Chesapeake Energy, Whiting notes drift lower as crude declines; new Knowles issue improves

By Stephanie N. Rotondo

Seattle, May 3 – Oil and gas-linked convertible bonds were getting hit on Tuesday as renewed concerns about a supply glut weighed on crude oil prices.

Chesapeake Energy Corp.’s 2.5% convertible notes due 2037 were seen trading just south of 83 by a market source. That was off 6 to 7 points from Friday trades.

The stock underlying the security meantime dropped 79 cents, or 11.99%, to $5.80.

Whiting Petroleum Corp. was another loser, as its 1.25% convertible notes due 2020 dipped a point to a 72 to 72.5 context.

The equity lost 50 cents, or 4.63%, ending at $10.29.

Domestic crude prices were down 2.46% on Tuesday, falling to 43.68 a barrel. That was in addition to the nearly 3% loss seen on Monday.

Investors are once again growing more concerned about oversupply, especially as Iraq reported that its shipments from its southern assets averaged 3.364 million barrels per day in April. That was up from an average of 3.286 million bpd seen in March.

Saudi Arabia said that its average production for the month was 10.15 million bpd. Chatter is that production could soon grow to near-record highs around 10.5 million bpd.

And, following through on its promise, Iran has ramped up its exports to almost 2 million bpd from just over 1 million bpd at the beginning of the year. The nation saw its oil sanctions lifted in January and has vowed to work its way back up to pre-production levels.

Knowles gains ground

Knowles Corp.’s $150 million of 3.25% convertible senior notes due 2021 – a deal priced Thursday – were ticking higher in trading.
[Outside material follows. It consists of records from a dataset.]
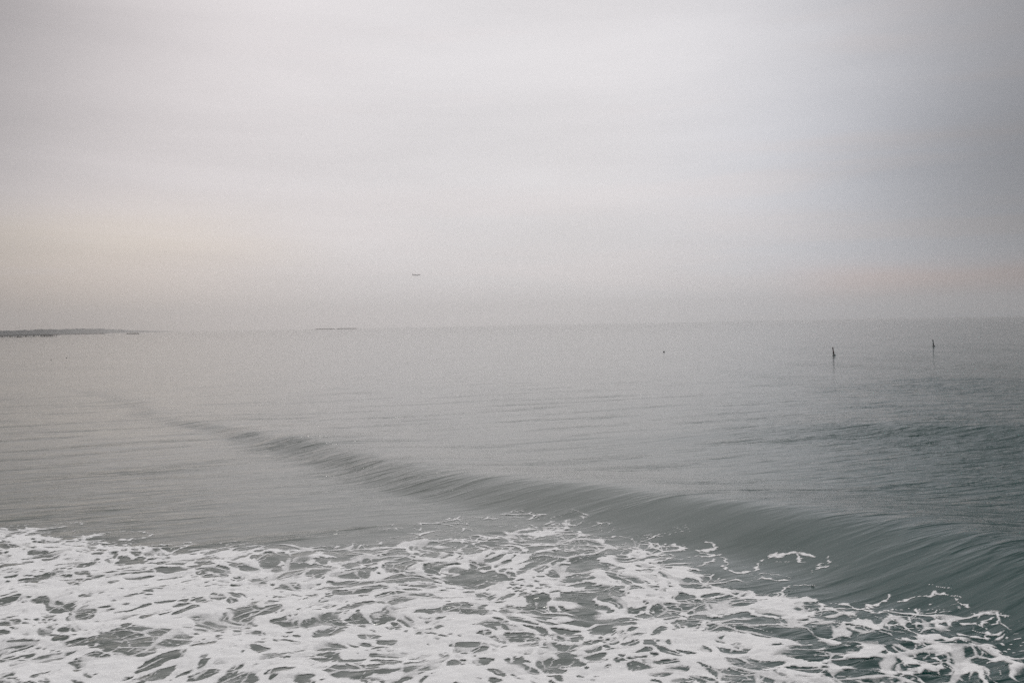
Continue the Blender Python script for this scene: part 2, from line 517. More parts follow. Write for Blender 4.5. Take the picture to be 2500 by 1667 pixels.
# single threads of foam, drawn along the water: photo points in close-ups of the foam, half width in m
THREADS = [
    (1600, 1150, [
        ([(0, 490), (60, 465), (130, 475), (190, 495)], .07), ([(300, 455), (360, 465), (395, 490), (350, 510), (270, 515), (330, 530), (410, 540), (440, 565), (465, 600), (440, 620)], .09),
        ([(0, 580), (80, 570), (160, 575), (230, 550), (330, 545), (410, 535)], .08), ([(280, 605), (340, 590), (390, 580), (385, 560)], .06), ([(180, 618), (260, 610), (340, 600)], .03),
        ([(440, 620), (465, 640), (540, 655), (600, 645), (640, 625), (650, 590), (680, 565), (740, 545), (800, 535), (860, 527), (920, 533), (980, 540), (1030, 550)], .09),
        ([(900, 545), (920, 560), (905, 575), (960, 580)], .05), ([(720, 590), (800, 588), (860, 588)], .03), ([(640, 655), (720, 660), (810, 672)], .05),
        ([(600, 700), (700, 695), (780, 700), (850, 698), (870, 690), (840, 680)], .04), ([(680, 800), (760, 780), (830, 755), (880, 735), (950, 730), (1020, 733)], .06),
        ([(995, 640), (1020, 625), (1060, 610), (1095, 600), (1060, 592), (1030, 602), (1060, 610)], .06), ([(1095, 595), (1105, 575), (1100, 558)], .05),
        ([(160, 625), (270, 680), (350, 740), (430, 770), (560, 805), (700, 808), (850, 815), (950, 825), (1030, 840), (1080, 870), (1000, 895), (900, 920), (820, 945), (740, 940), (650, 925), (570, 890)], .15),
        ([(1080, 840), (1150, 855), (1230, 860), (1280, 890), (1350, 890), (1390, 870), (1430, 840), (1490, 810)], .08), ([(1350, 890), (1360, 868), (1375, 880)], .12),
        ([(1280, 890), (1370, 905), (1480, 900), (1580, 885), (1680, 870), (1760, 852)], .05), ([(1560, 840), (1620, 830), (1680, 815), (1760, 815), (1800, 795)], .06), ([(1810, 795), (1880, 800), (1950, 810)], .05),
        ([(1910, 820), (1930, 850), (2000, 855), (1980, 880)], .05), ([(1750, 745), (1790, 755), (1870, 745)], .05),
        ([(1080, 870), (1160, 890), (1260, 930), (1340, 960), (1450, 985), (1560, 1000), (1660, 995), (1740, 975), (1790, 955), (1870, 960), (1950, 970), (2060, 980), (2120, 1010), (2110, 1050), (2040, 1070), (1950, 1060)], .11),
        ([(2100, 965), (2160, 960), (2200, 945), (2290, 920)], .04), ([(2100, 985), (2150, 990), (2190, 975)], .05),
        ([(1400, 935), (1480, 960), (1560, 985)], .04), ([(1620, 945), (1640, 975)], .07), ([(1580, 1075), (1640, 1095), (1720, 1065), (1800, 1060), (1900, 1075), (2000, 1105), (2100, 1130), (2190, 1165), (2215, 1200), (2100, 1235), (1990, 1250)], .16)]),
    (0, 1200, [
        ([(0, 250), (80, 258), (150, 265)], .06), ([(330, 218), (390, 205), (450, 197), (500, 203), (525, 212)], .05),
        ([(560, 300), (620, 275), (700, 260), (800, 256), (890, 255), (940, 262), (970, 275), (930, 295), (850, 302), (760, 300)], .07),
        ([(860, 375), (950, 350), (1050, 340), (1150, 330), (1230, 325), (1200, 345), (1120, 375), (1040, 405), (980, 425)], .08)]),
    (800, 1200, [
        ([(470, 340), (500, 310), (580, 297), (650, 305), (700, 325)], .05), ([(850, 330), (850, 305), (900, 290), (960, 282), (1020, 290), (1000, 310), (930, 330), (960, 350), (1010, 375), (1050, 385)], .10),
        ([(1280, 290), (1300, 265), (1350, 252), (1410, 258), (1380, 275), (1330, 290), (1300, 300), (1400, 300), (1500, 300), (1590, 300), (1620, 275), (1590, 260)], .09),
        ([(1270, 190), (1330, 185), (1390, 180), (1450, 210), (1500, 240)], .04), ([(1650, 295), (1750, 300), (1850, 293), (1930, 305), (1975, 330)], .04), ([(2010, 385), (2080, 350), (2160, 345), (2230, 352), (2270, 375)], .06)]),
]


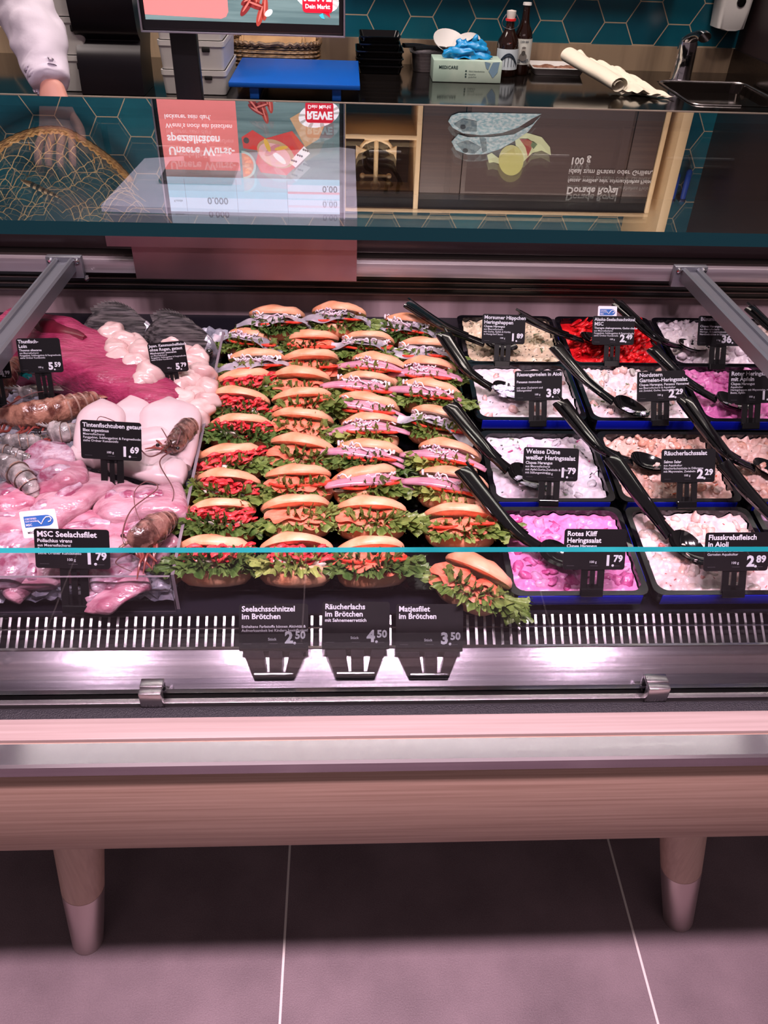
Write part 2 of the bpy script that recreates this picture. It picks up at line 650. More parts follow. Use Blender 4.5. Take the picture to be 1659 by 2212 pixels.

The notes were pegged at 101.875 bid, 102.375 offered versus 101.25 bid, 101.5 offered previously.

The stock was also trending higher, closing up 16 cents, or 1.21%, to $13.42.

The notes came at the rich end of coupon talk, which had been set at 3.25% to 3.75%, and richer than premium talk of 27.5% to 32.5%.

Knowles increased the size from a planned $125 million.

The greenshoe was increased to $22.5 million from $18.75 million, according to a news release.

J.P. Morgan Securities LLC was the bookrunner, and BofA Merrill Lynch was joint lead manager.

The notes are non-callable for life with no puts, and they have takeover protection.

In connection with the pricing of the notes, Knowles entered into privately negotiated convertible note hedge and warrant transactions with initial purchasers of the bonds, or a call spread. These transactions will raise the effective conversion premium from the issuer’s perspective to 57.5%.

Proceeds will be used to reduce borrowings outstanding under Knowles’ term loan facility, with a portion earmarked to pay the cost of the call spread.

Itasca, Ill.-based Knowles is a supplier of advanced micro-acoustic, specialty components and human interface services.